The labels would be copied from book descriptions from the Library of Congress or book-selling websites like Amazon. The labels won’t include anything written by the staff or the library board.

How this differed from the very descriptions included on books from the publishers is unclear–those descriptions are copied between Amazon and the Library of Congress in the publishing process–but it seems to have worked.

Last night on its third try, Patmos Public Library successfully passed their millage measure with 63% of electors voting in favor. The library will be funded through 2025.

Another high-stakes public library ballot measure also happened in the midwest, this time in Pella, Iowa, a community of 10,000 about an hour southeast of Des Moines. In November 2021, the public library denied the request to ban Gender Queer. The book had been located in the adult section of the library, but several residents continued to claim the mere presence of the book on shelves in the public library would cause irreversible damage to children in the community. The rhetoric mirrored the same talking points heard in board room after board room, but in Pella’s case, the battleground was the public library–most of the concerns at that point stemmed from the book being in public school libraries.

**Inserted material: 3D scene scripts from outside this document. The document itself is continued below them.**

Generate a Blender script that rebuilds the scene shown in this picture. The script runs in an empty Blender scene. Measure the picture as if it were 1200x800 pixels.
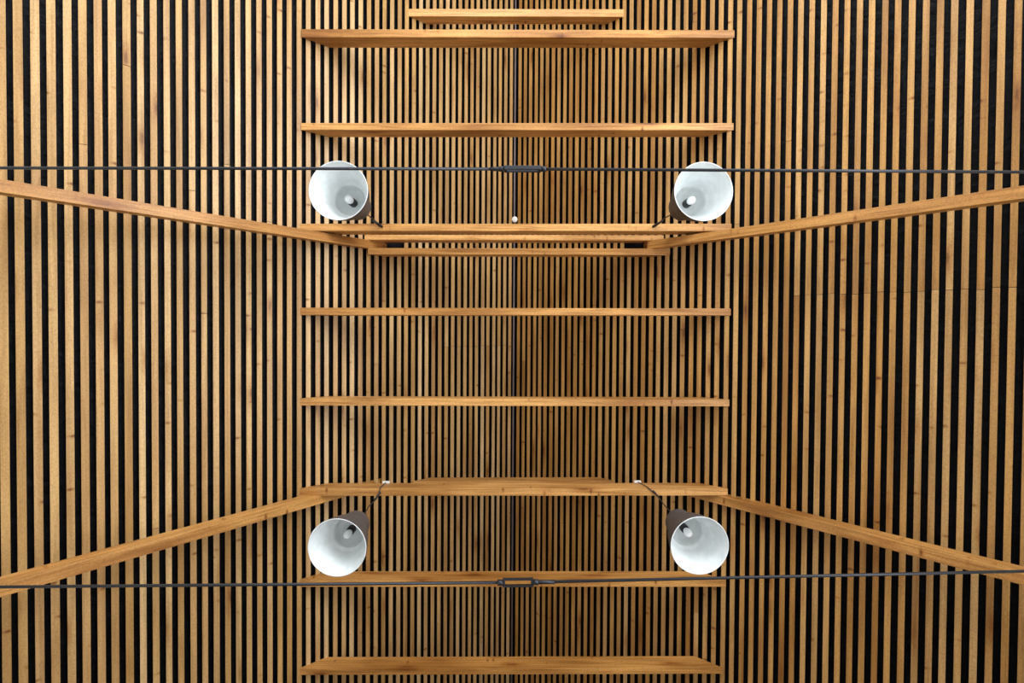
import bpy, bmesh, math, random
from mathutils import Vector, Matrix

random.seed(11)
COL = bpy.context.scene.collection
SC = bpy.context.scene

# ------------------------------------------------------------------ the place
X0 = 0.038            # the ridge line
RIDGE = 5.82          # height of the slat faces at the ridge
SLOPE = 0.836
WL, WR = -2.525, 2.592   # inner faces of the long walls
YA, YB = -5.2, 5.2       # inner faces of the gable walls
TIE_Z = 4.619
ANG = math.atan(SLOPE)
COSA, SINA = math.cos(ANG), math.sin(ANG)


def roof_z(x):
    return RIDGE - SLOPE * abs(x - X0)


# ------------------------------------------------------------------ helpers
def link(o, parent=None):
    COL.objects.link(o)
    if parent:
        o.parent = parent
    return o


def tag(o, label=None, cat=None, group=None, kind=None):
    if label: o['label'] = label
    if cat: o['category'] = cat
    if group: o['group'] = group
    if kind: o['kind'] = kind
    return o


def empty(name, loc):
    o = bpy.data.objects.new(name, None)
    o.empty_display_size = 0.1
    o.location = loc
    return link(o)


class MB:
    """Collects shapes; every vertex carries a grain coordinate (x along the grain) and a tone."""

    def __init__(self):
        self.v, self.f, self.g, self.t, self.sm = [], [], [], [], []

    def hexa(self, c8, axis, tone=None, seed=None, bevel=0.0, div=1):
        """c8: four bottom corners then the matching four top corners; axis: grain direction."""
        tone = random.random() if tone is None else tone
        seed = Vector((random.uniform(0, 90), random.uniform(0, 90), random.uniform(0, 90))) if seed is None else seed
        bm = bmesh.new()
        vs = [bm.verts.new(c) for c in c8]
        for q in ((3, 2, 1, 0), (4, 5, 6, 7), (0, 1, 5, 4), (1, 2, 6, 5), (2, 3, 7, 6), (3, 0, 4, 7)):
            bm.faces.new([vs[i] for i in q])
        bmesh.ops.recalc_face_normals(bm, faces=bm.faces)
        if bevel:
            bmesh.ops.bevel(bm, geom=list(bm.edges), offset=bevel, segments=2, affect='EDGES', profile=0.6)
        a = Vector(axis).normalized()
        b = a.orthogonal().normalized()
        c = a.cross(b)
        base = len(self.v)
        bm.verts.ensure_lookup_table()
        for w in bm.verts:
            self.v.append(w.co.copy())
            self.g.append(Vector((w.co.dot(a), w.co.dot(b), w.co.dot(c))) + seed)
            self.t.append(tone)
        for fc in bm.faces:
            self.f.append([base + w.index for w in fc.verts])
            self.sm.append(False)
        bm.free()
        return self

    def box(self, lo, hi, axis=(1, 0, 0), **k):
        (a, b, c), (d, e, f) = lo, hi
        return self.hexa([(a, b, c), (d, b, c), (d, e, c), (a, e, c), (a, b, f), (d, b, f), (d, e, f), (a, e, f)], axis, **k)

    def tube(self, pts, rad, n=12, cap=True):
        pts = [Vector(p) for p in pts]
        if not isinstance(rad, (list, tuple)):
            rad = [rad] * len(pts)
        base = len(self.v)
        side = None
        for i, p in enumerate(pts):
            d = (pts[min(i + 1, len(pts) - 1)] - pts[max(i - 1, 0)]).normalized()
            if side is None:
                side = d.orthogonal().normalized()
            side = (side - d * side.dot(d)).normalized()
            up = d.cross(side)
            for k in range(n):
                a = 2 * math.pi * k / n
                self.v.append(p + (side * math.cos(a) + up * math.sin(a)) * rad[i])
                self.g.append(Vector((0, 0, 0))); self.t.append(0.5)
        for i in range(len(pts) - 1):
            for k in range(n):
                k2 = (k + 1) % n
                self.f.append([base + i * n + k, base + i * n + k2, base + (i + 1) * n + k2, base + (i + 1) * n + k])
                self.sm.append(True)
        if cap:
            self.f.append([base + k for k in reversed(range(n))]); self.sm.append(False)
            e = base + (len(pts) - 1) * n
            self.f.append([e + k for k in range(n)]); self.sm.append(False)
        return self

    def lathe(self, prof, c=(0, 0, 0), n=64, cap_end=False, cap_start=False):
        """prof: (radius, height) pairs turned about the vertical through c."""
        base = len(self.v)
        for r, h in prof:
            for k in range(n):
                a = 2 * math.pi * k / n
                self.v.append(Vector((c[0] + r * math.cos(a), c[1] + r * math.sin(a), c[2] + h)))
                self.g.append(Vector((0, 0, 0))); self.t.append(0.5)
        for i in range(len(prof) - 1):
            for k in range(n):
                k2 = (k + 1) % n
                self.f.append([base + i * n + k, base + i * n + k2, base + (i + 1) * n + k2, base + (i + 1) * n + k])
                self.sm.append(True)
        if cap_end:
            e = base + (len(prof) - 1) * n
            self.f.append([e + k for k in range(n)]); self.sm.append(False)
        if cap_start:
            self.f.append([base + k for k in reversed(range(n))]); self.sm.append(False)
        return self

    def build(self, name, mat, parent=None, loc=None):
        me = bpy.data.meshes.new(name)
        off = Vector(loc) if loc else Vector((0, 0, 0))
        me.from_pydata([tuple(Vector(p) - off) for p in self.v], [], self.f)
        me.polygons.foreach_set('use_smooth', self.sm)
        g = me.attributes.new('grain', 'FLOAT_VECTOR', 'POINT')
        g.data.foreach_set('vector', [c for p in self.g for c in p])
        t = me.attributes.new('tone', 'FLOAT', 'POINT')
        t.data.foreach_set('value', self.t)
        me.materials.append(mat)
        me.update()
        o = bpy.data.objects.new(name, me)
        if loc: o.location = loc
        return link(o, parent)


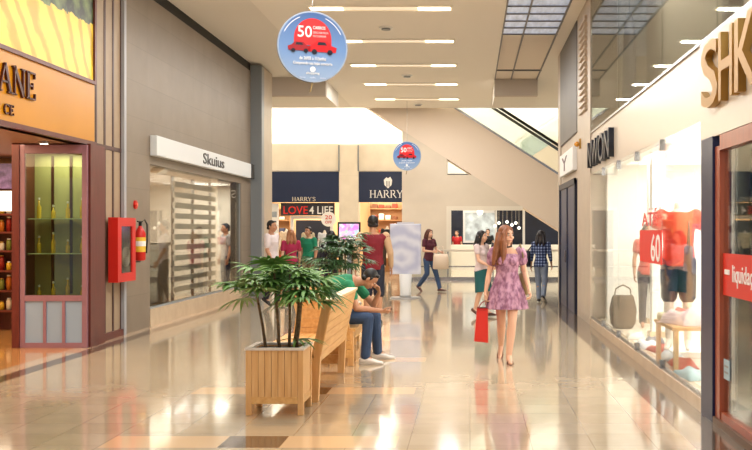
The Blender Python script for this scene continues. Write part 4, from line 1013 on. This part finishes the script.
rp = nt.nodes.new('ShaderNodeValToRGB'); rp.color_ramp.elements[0].color = lin((192,196,222)); rp.color_ramp.elements[1].color = lin((226,228,242))
L(tc.outputs['Object'], mp.inputs[0]); L(mp.outputs[0], wv.inputs['Vector']); L(wv.outputs['Fac'], rp.inputs[0]); L(rp.outputs[0], p.inputs['Base Color']); p.inputs['Roughness'].default_value = .35
obj('banner', box(BM(), X-.37, X+.37, Y-.03, Y+.03, .57, 1.77, .02), m, tt)
obj('top_clip', box(BM(), X-.2, X+.2, Y-.02, Y+.02, 1.77, 1.81), mat('clip_pale', (214,214,226), .4), tt)

# ------------------------------------------------------------------ bench
def bench(label, loc, rz):
    """local: seat faces -x, back at x=0 .. leaning +x, runs along +y from 0 to 2.1, slatted end panel at y=2.1"""
    t = thing('slatted_bench', label, 'bench', loc, rz, 'slatted oak benches')
    Lb = 2.1; R90 = Matrix.Identity(4)
    def bx_(bm, pts, y0, y1): return prism(bm, pts, 'y', y0, y1)
    def xb(z): return .0 + .13*max(0, z-.35)/.6        # back leans
    for y0 in (0, Lb-.09):   # back legs / posts
        bm = BM(); prism(bm, [(-.07,0),(0,0),(xb(.45),.45),(xb(.95),.95),(xb(.95)-.08,.95),(xb(.45)-.08,.45)], 'y', y0, y0+.09); obj('leg', bm, woodpl, t, local=True)
    for y0 in (0, Lb-.09):
        bm = box(BM(), -.62, -.55, y0, y0+.09, 0, .41, .004); obj('leg', bm, woodpl, t, local=True)
    n = 6
    for k in range(n):
        z0 = .37+k*.093; z1 = z0+.088
        bm = BM(); prism(bm, [(xb(z0)-.045,z0),(xb(z0)+.006,z0),(xb(z1)+.006,z1),(xb(z1)-.045,z1)], 'y', .02, Lb-.02); obj('back_slat', bm, woodbn, t, local=True)
    bm = BM(); prism(bm, [(xb(.93)-.10,.93),(xb(.93)+.015,.93),(xb(.95)+.018,.96),(xb(.95)-.10,.96)], 'y', -.01, Lb+.01); obj('top_rail', bm, mat('highlit_top_rail', (238,206,158), .3), t, local=True)  # white-lit tops of rail and arm are put into this paler colour
    for k in range(6):
        x0 = -.64+k*.103; bm = box(BM(), x0, x0+.095, 0, Lb, .41, .445, .004); obj('seat_slat', bm, woodbn, t, local=True)
    bm = BM(); box(bm, -.62, -.58, .09, Lb-.09, .32, .41); box(bm, -.62, -.02, 0.02, .06, .33, .41); obj('apron', bm, woodbn, t, local=True)
    # end panel
    for k in range(7):
        z0 = .10+k*.104; ins = .0 + .12*(z0/.83)
        bm = BM(); prism(bm, [(-.64+ins,z0),(-.03,z0),(-.03+xb(z0),z0+.098),(-.64+ins+.012,z0+.098)], 'y', Lb-.03, Lb+.015); obj('end_slat', bm, woodbn, t, local=True)
    bm = box(BM(), -.54, .04, Lb-.06, Lb+.05, .828, .86, .006); obj('arm_top', bm, MATS['highlit_top_rail'], t, local=True)
    return t
bench('near slatted oak bench with high back, empty, behind the potted palm', (-1.42, 9.8, 0), 0)
bench('far slatted oak bench turned the other way, the man sits on it', (-2.0, 14.52, 0), pi)

# ------------------------------------------------------------------ planters and palms
def planter(label, x0, y0, w, h):
    t = thing('wooden_planter', label, 'planter', (x0+w/2, y0+w/2, 0), 0, 'slatted oak planters')
    x1, y1 = x0+w, y0+w
    for x in (x0, x1-.05):
        for y in (y0, y1-.05): obj('leg', box(BM(), x, x+.05, y, y+.05, 0, h, .004), woodpl, t)
    n = 7; sw = (w-.1)/n
    for k in range(n):
        a = x0+.05+k*sw
        obj('slat', box(BM(), a+.002, a+sw-.002, y0+.008, y0+.03, .16, h-.001), woodpl, t); obj('slat', box(BM(), a+.002, a+sw-.002, y1-.03, y1-.008, .16, h-.001), woodpl, t)
        b = y0+.05+k*sw
        obj('slat', box(BM(), x0+.008, x0+.03, b+.002, b+sw-.002, .16, h-.001), woodpl, t); obj('slat', box(BM(), x1-.03, x1-.008, b+.002, b+sw-.002, .16, h-.001), woodpl, t)
    bm = BM(); box(bm, x0+.05, x1-.05, y0+.004, y0+.034, .10, .16); box(bm, x0+.05, x1-.05, y1-.034, y1-.004, .10, .16); box(bm, x0+.004, x0+.034, y0+.05, y1-.05, .10, .16); box(bm, x1-.034, x1-.004, y0+.05, y1-.05, .10, .16)
    obj('bottom_rail', bm, woodbn, t)
    bm = BM(); box(bm, x0-.008, x1+.008, y0-.008, y0+.04, h, h+.02); box(bm, x0-.008, x1+.008, y1-.04, y1+.008, h, h+.02); box(bm, x0-.008, x0+.04, y0+.04, y1-.04, h, h+.02); box(bm, x1-.04, x1+.008, y0+.04, y1-.04, h, h+.02)
    obj('rim', bm, mat('pale_rim', (226,216,204), .4), t)
    obj('soil', box(BM(), x0+.035, x1-.035, y0+.035, y1-.035, h-.10, h-.015), mat('dark_soil', (58,60,64), .9, var=.5, scale=40), t)
    return t, h-.015
leafm = mat('palm_leaf_green', (118,160,80), .45, rgb2=(76,124,58), scale=3)
leafm2 = mat('palm_leaf_dark', (80,122,72), .4, rgb2=(48,84,48), scale=3)
def palm(label, cx, cy, z0, stems, lm, spread, seed):
    rr = random.Random(seed)
    t = thing('potted_palm', label, 'plant', (cx, cy, z0), 0, 'potted fan palms')
    fol = BM()
    for (dx, dy, h, lean, nl) in stems:
        b = Vector((cx+dx, cy+dy, z0-.02)); top = b + Vector((lean[0], lean[1], h))
        bm = BM(); loft(bm, [b, lerp(b, top, .35)+Vector((.006,0,0)), lerp(b, top, .7), top], [.015,.013,.012,.009], n=8); obj('stem', bm, mat('palm_stem', (128,104,76), .8, rgb2=(84,70,50), scale=60, stretch=(.2,.2,1)), t, smooth=True)
        for i in range(nl):
            a = i*2.4+rr.uniform(-.3,.3); el = rr.uniform(-.1,.75); pl_ = rr.uniform(.13,.26)*spread
            base = lerp(b, top, rr.uniform(.72, 1)); d = Vector((math.cos(a)*math.cos(el), math.sin(a)*math.cos(el), math.sin(el)))
            tip = base + d*pl_ + Vector((0,0,-.01))
            tube(fol, [base, lerp(base, tip, .5)+Vector((0,0,.012)), tip], .0035, 5)
            side = d.cross(Vector((0,0,1))).normalized(); upv = side.cross(d).normalized()
            nf = rr.randint(8, 11); ln0 = rr.uniform(.24,.36)*spread
            for f in range(nf):
                th = (f-(nf-1)/2)/(nf-1)*2.5
                dd = (d*math.cos(th)+side*math.sin(th)).normalized(); ln = ln0*(1-.22*abs(th)/1.25)
                wv = dd.cross(upv).normalized()
                prev = None; N = 5; droop = rr.uniform(.5,1.1)
                for q in range(N+1):
                    u_ = q/N; c = tip + dd*ln*u_*(1-.12*u_) + Vector((0,0,-1))*ln*droop*.42*u_*u_ + upv*.0
                    w = .0105*spread*(.35+1.3*math.sin(min(1, u_*1.15+.08)*pi*.86)) if q < N else .002
                    l_, c_, r_ = fol.verts.new(c+wv*w), fol.verts.new(c-upv*w*.35), fol.verts.new(c-wv*w)
                    if prev: fol.faces.new((prev[0], prev[1], c_, l_)); fol.faces.new((prev[1], prev[2], r_, c_))
                    prev = (l_, c_, r_)
    obj('fronds', fol, lm, t, smooth=True)
p1, zt = planter('nearest slatted oak planter box, holding the big fan palm', -1.945, 9.1, .50, .565)
palm('big green fan palm with four bare stems in the nearest planter', -1.69, 9.35, zt,
     [(-.13,.02,.62,(-.10,.0),15), (.0,-.04,.70,(-.05,.02),15), (.07,.05,.72,(.0,.05),15), (.14,-.02,.58,(.07,-.02),12), (-.02,.12,.1,(-.03,0),1), (.10,.12,.66,(.05,.12),11)], leafm, 1.0, 5)
p2, zt = planter('farther slatted oak planter hidden behind the benches', -2.10, 14.75, .50, .565)
palm('darker fan palm growing behind the bench beside the screen', -1.83, 15.0, zt,
     [(-.1,.02,.78,(-.05,.0),14), (.05,-.04,.96,(.0,.02),15), (.1,.05,.84,(.05,.05),13), (-.12,-.02,.70,(-.10,-.02),12), (.0,.1,.86,(-.06,.1),13)], leafm2, .88, 9)

# ------------------------------------------------------------------ right shopfronts
beigef = mat('glossy_beige_fascia', (206,194,178), .25)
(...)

In April 2022, the residents angry about the library’s decision not to ban a book led them to demand that Pella’s City Council put a referendum on the ballot which would allow elected officials to have more say in all of the materials available in the public library. Indeed, the very people who insist they do not coparent with the government wanted the government to do as much of the parenting as possible.

City Council would not put the measure on the ballot, but the group continued their demands. They won the argument in the summer, and the measure was put up for public vote last night. The measure would put the library entirely under the control of the city, meaning that the Pella city administrator could determine policies within the library, including the materials that could or could not be on shelves. In other words, it would eliminate the library’s independence from the city, take away power from its board to act autonomously, and, ultimately, disallow library workers from doing their jobs to serve the whole of their community.

It did not pass, but the victory for the library and its independence was slim at 51%–87 whole votes.

The Pella story is crucial to understand during this historical moment for censorship. It undermines the professional skills and knowledge of trained and educated library workers and their board of directors. But equally important is how it showcases the amount of money and right-wing power beneath these measures which used to have little or no attention paid to them. The Des Moines Register noted that the group working to put the power of the library under the city’s control raised $10,5000 for their cause and that half of that money came from the host of a local Christian radio program. The group advocating for the library’s continued independence raised $9,000.

Though the close results are worthy of analysis in and of themselves–there is a lot of education to be done when it comes to how libraries operate and why it is putting the power of an entire public library under a city government is not a good move (not to mention how right-wing connection, money, and Moms for Liberty who are cozy with Iowa’s right-wing governor Kim Reynolds, all feed into this)–there is another big silver lining. This measure cannot be put back on the ballot for four more years.